In May 1948, South Korea established the democratic Republic of Korea (ROK), and presidential elections resulted in a new constitution intended for all of Korea. The U.S.-favored presidential candidate, Syngman Rhee, who
was a staunch proponent of total unification, was elected. My father’s post with the military ended, and in June he and my mother, with two of their three children in tow, traveled by ship to America. They planned to stay about two years and had left the middle child behind, both as a guarantee to my maternal grandmother they’d return, and because traveling with three children was arduous. The eldest at three was old enough to know if she were to be left behind, the youngest was a newborn boy, so the middle daughter, who was one and could be weaned, was left with her grandparents and her uncle and his wife.
A month later in July, North Korea instituted the communist Democratic People’s Republic of Korea (DPRK) under the leadership of anti-Japanese guerrilla hero Kim Il-Sung, who was favored by Stalin. The thirty-eighth parallel border between North and South Korea became more intractable proportionate to the increasing postwar ideological differences between the superpowers and their battle to attain supremacy in nuclear arms.

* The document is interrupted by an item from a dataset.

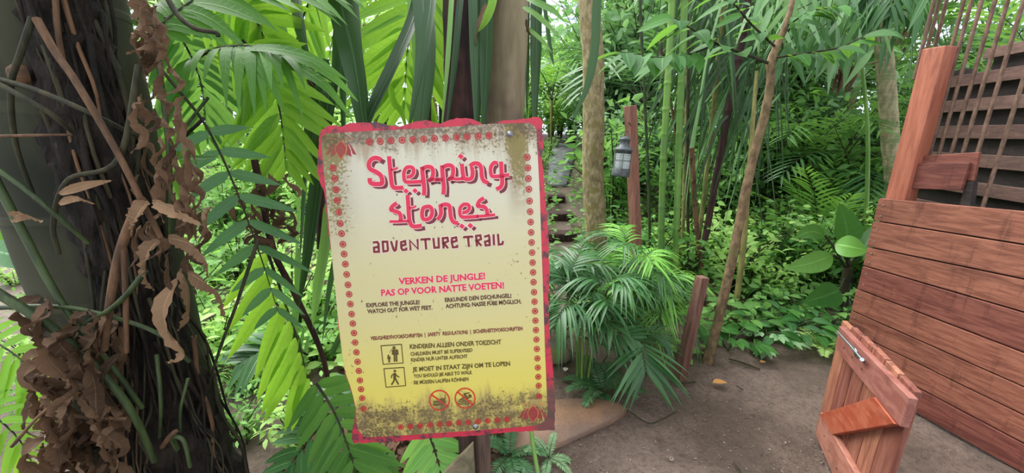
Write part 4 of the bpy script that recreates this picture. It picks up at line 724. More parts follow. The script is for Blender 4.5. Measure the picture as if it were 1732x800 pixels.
for pts, r in (([(430, 270, 1.3), (462, 420, 1.32), (500, 500, 1.4), (545, 600, 1.5), (560, 680, 1.55)], .011), ([(520, 110, 1.5), (532, 150, 1.5), (540, 220, 1.52), (545, 420, 1.56)], .02)):
    p = px(*pts); mb = MB(); tube(mb, spline(p, 24)-spo, np.linspace(r, r, 24), 8, bumps=.2); mb.build('stem', M['trunk_dark'], SP)
# single bright green stalk below the sign
mb = MB(); p = px((897, 720, 1.16), (902, 755, 1.13), (912, 815, 1.08), (922, 900, 1.02)); tube(mb, spline(p, 14)-p[-1]*[1, 1, 0], .0075, 8); o = mb.build('green_stalk', M['bamboo']); o.location = p[-1]*[1, 1, 0]; tag(o, 'single bright green stalk rising just under the lower right corner of the sign', 'plant')

# ------------------------------------------------------------------ big sword ferns
FN = thing('sword_fern', 'big sword fern growing from the massive trunk at left with broad bright green leaflets', 'fern', to+A(.2, -.1, 1.6)); fo = np.array(FN.location); rs = random.Random(3)
def fr(pts, n, ll, lw, mat, ang=60, up=(0, -1, .1), par=None, org=None, **kw):
    par = par or FN; org = fo if org is None else org; mb = MB(); frond(mb, px(*pts), n, ll, lw, ang, up, rs=rs, seg=6, **kw); return mb.build('frond', [M[mat], M['stem_dark']], par, org)
fr([(250, 70, 1.15), (300, 20, 1.2), (380, -25, 1.28), (480, -40, 1.4), (570, -30, 1.5)], 16, .26, .046, 'fern_mid', 75, (0, -.7, .7), droop=.35, start=.08)
fr([(300, -60, 1.5), (370, -20, 1.5), (430, 30, 1.5), (455, 90, 1.5)], 12, .26, .05, 'fern_bright', 70, (.1, -1, .2), droop=.15, start=.05)
fr([(410, 68, 1.36), (450, 112, 1.36), (473, 185, 1.35), (483, 272, 1.33)], 13, .25, .042, 'fern_bright', 62, (.1, -1, .15), droop=.1, start=.1)
fr([(322, 104, 1.18), (360, 84, 1.15), (410, 78, 1.12), (450, 84, 1.1), (490, 98, 1.1)], 15, .15, .026, 'fern_mid', 66, (0, -.35, 1), droop=.85, start=.05, jit=.2)
for q in ([(440, 84, 1.1), (500, 92, 1.06), (560, 128, 1.04), (606, 172, 1.04)], [(420, 82, 1.1), (470, 84, 1.05), (530, 100, 1.03), (590, 138, 1.03)], [(455, 100, 1.12), (510, 118, 1.1), (555, 150, 1.08), (598, 205, 1.08)], [(400, 80, 1.1), (440, 110, 1.05), (465, 150, 1.03), (482, 196, 1.03)], [(380, 80, 1.12), (410, 105, 1.08), (440, 140, 1.06), (452, 185, 1.06)]):
    mb = MB(); ribbon(mb, px(*q)-fo, .03, (0, -.7, .7), 14, .1, 'fern', .3); mb.build('single_leaflet', M['fern_mid'], FN)
fr([(248, 88, 1.13), (300, 150, 1.12), (350, 215, 1.12), (395, 310, 1.12), (438, 425, 1.14), (468, 520, 1.2)], 9, .15, .03, 'fern_blue', 80, (.1, -1, .35), droop=.1, start=.42, env=lambda t: .8+.3*np.sin(np.pi*t), r=.005)
fr([(452, 425, 1.36), (478, 500, 1.36), (505, 580, 1.36), (520, 640, 1.36)], 9, .33, .055, 'fern_bright', 50, (0, -1, .3), droop=.06, start=.02, sides=(1,), env=lambda t: .75+.35*np.sin(np.pi*t))
fr([(345, 200, 1.2), (310, 235, 1.22), (285, 280, 1.25), (270, 330, 1.3)], 8, .14, .03, 'fern_mid', 70, droop=.3, start=.2)
fr([(270, 20, 1.6), (310, 70, 1.62), (340, 140, 1.64), (350, 230, 1.66)], 13, .3, .05, 'fern_mid', 65, (.1, -1, .1), droop=.2)
fr([(560, -60, 1.7), (520, 10, 1.75), (500, 80, 1.8), (500, 150, 1.8)], 12, .26, .05, 'fern_bright', 65, (0, -1, .1), droop=.2)
def st2(pts, r, mat): mb = MB(); p = spline(px(*pts), 20)-fo; tube(mb, p, np.linspace(r, r*.7, 20), 7); mb.build('stalk', M[mat], FN)
st2([(262, 45, 1.05), (272, 131, 1.04), (280, 200, 1.03), (288, 300, 1.03), (286, 420, 1.05)], .0068, 'stem_green'); st2([(352, 165, 1.1), (318, 210, 1.1), (295, 255, 1.1), (288, 300, 1.08)], .004, 'stem_green'); st2([(280, -10, 1.02), (300, 25, 1.0), (330, 48, .99), (365, 55, 1.0), (369, 62, 1.0)], .0065, 'stem_dark')
st2([(437, 405, 1.08), (420, 455, 1.06), (400, 515, 1.05), (372, 590, 1.06), (350, 662, 1.08)], .0055, 'stem_dark')
mb = MB(); ribbon(mb, px((282, 278, 1.04), (310, 268, 1.02), (345, 268, 1.02), (372, 265, 1.03))-fo, .022, (0, -.6, 1), 12, .15, 'lance'); mb.build('single_leaflet', M['fern_mid'], FN)
for i in range(22):   # the curled brown frond hanging among the green ones
    x = 430+rs.uniform(-26, 60); y = rs.uniform(285, 400); Y = 1.2+rs.uniform(-.03, .05); l = rs.uniform(25, 60); mb = MB()
    ribbon(mb, px((x, y, Y), (x+rs.uniform(-22, 22), y+l*.3, Y-.03), (x+rs.uniform(-26, 22), y+l*.7, Y), (x+rs.uniform(-20, 20), y+l, Y-.02))-fo, rs.uniform(.016, .028), (0, -1, .2), 14, .3, 'lance', rs.uniform(2, 6), .3, i); mb.build('dead_leaflet', M['dead'], FN)
# low fern under the sign
GF = thing('ground_fern', 'low fern with long glossy leaflets spreading under the lower left of the sign', 'fern', gd(585, 800)); go = np.array(GF.location)
fr([(535, 648, 1.36), (562, 690, 1.32), (585, 745, 1.27), (604, 810, 1.2), (612, 900, 1.1)], 12, .26, .048, 'fern_mid', 70, (0, -.9, .6), GF, go, droop=.12, start=.02, env=lambda t: .7+.4*t)
fr([(722, 725, 1.3), (735, 760, 1.27), (748, 810, 1.22), (756, 880, 1.15)], 9, .2, .046, 'palm_bright', 68, (0, -.9, .6), GF, go, droop=.12, start=.02, env=lambda t: .8+.3*t)
fr([(640, 640, 1.6), (600, 660, 1.5), (560, 700, 1.42), (510, 760, 1.36), (470, 820, 1.3)], 12, .22, .045, 'palm', 65, (0, -.7, .8), GF, go, droop=.2, start=.1)
fr([(660, 760, 1.35), (640, 780, 1.3), (600, 800, 1.25), (560, 830, 1.2)], 9, .2, .045, 'fern_mid', 65, (0, -.7, .8), GF, go, droop=.2, start=.05)
fr([(520, 600, 1.7), (490, 585, 1.6), (450, 590, 1.5), (410, 610, 1.45)], 10, .2, .04, 'palm', 65, (0, -.7, .8), GF, go, droop=.3, start=.05)
LF = thing('bright_fern', 'bright fern and long leaves showing at the left edge behind the massive trunk', 'fern', gd(-60, 700)); lo = np.array(LF.location)
fr([(-90, 290, 1.7), (-20, 305, 1.7), (40, 345, 1.7), (100, 420, 1.72)], 14, .24, .05, 'fern_bright', 75, (.1, -1, .2), LF, lo, droop=.2)
fr([(-60, 200, 1.9), (10, 225, 1.9), (60, 300, 1.9)], 12, .22, .045, 'fern_bright', 70, (.1, -1, .2), LF, lo, droop=.2); fr([(-120, 560, 1.6), (-30, 570, 1.55), (50, 620, 1.5), (110, 700, 1.5)], 16, .2, .036, 'fern_bright', 70, (0, -.8, .6), LF, lo, droop=.25)
fr([(-140, 660, 1.45), (-50, 680, 1.4), (30, 740, 1.36), (70, 820, 1.36)], 16, .16, .03, 'fern_bright', 70, (0, -.8, .6), LF, lo, droop=.25)
mb = MB(); ribbon(mb, px((-60, 425, 1.0), (0, 428, .98), (50, 444, .97), (92, 466, .97))-lo, .07, (.1, -.8, .7), 14, .1, 'lance'); mb.build('long_leaf', M['fern_blue'], LF); mb = MB(); ribbon(mb, px((-40, 372, 1.3), (0, 376, 1.28), (20, 388, 1.28))-lo, .05, (.1, -.8, .7), 14, .1, 'lance'); mb.build('long_leaf', M['fern_blue'], LF)
TF = thing('feathery_fern', 'backlit bright fern frond hanging at the top behind the dark strap leaves', 'fern', at(700, 600, 2.05)*[1, 1, 0]); tfo = np.array(TF.location)
fr([(735, -90, 2.05), (708, 0, 2.0), (690, 80, 1.98), (684, 170, 1.98)], 13, .42, .062, 'fern_bright', 58, (0, -1, .1), TF, tfo, droop=.1, start=.05)
fr([(640, -60, 2.1), (600, -30, 2.1), (570, 30, 2.1), (555, 110, 2.1)], 10, .3, .05, 'fern_bright', 60, (0, -1, .1), TF, tfo, droop=.15)
mb = MB(); p = px((735, -90, 2.05), (745, 100, 2.05), (740, 400, 2.05)); p = np.vstack([p, tfo]); tube(mb, spline(p, 24)-tfo, .012, 7); mb.build('stalk', M['stem_green'], TF)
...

In North Korea from 1948 to 1950, factionalism and non-communists were quashed. Meanwhile, a number of bloody leftist uprisings in South Korea led Stalin to believe that further agitation south of the parallel could be encouraged and that unification under the DPRK could be achieved. Also, Truman was unwilling to commit to long-term military support of South Korea for fear that Rhee would employ those troops northward toward ROK unification. The ROK military remained dependent on the United States and were seen as weak and vulnerable. The charismatic General Douglas MacArthur, who was the Supreme Commander for the Allied Powers stationed in Japan, and the British Foreign Office both stated that they believed the whole of Korea would be communist-controlled in a decade’s time.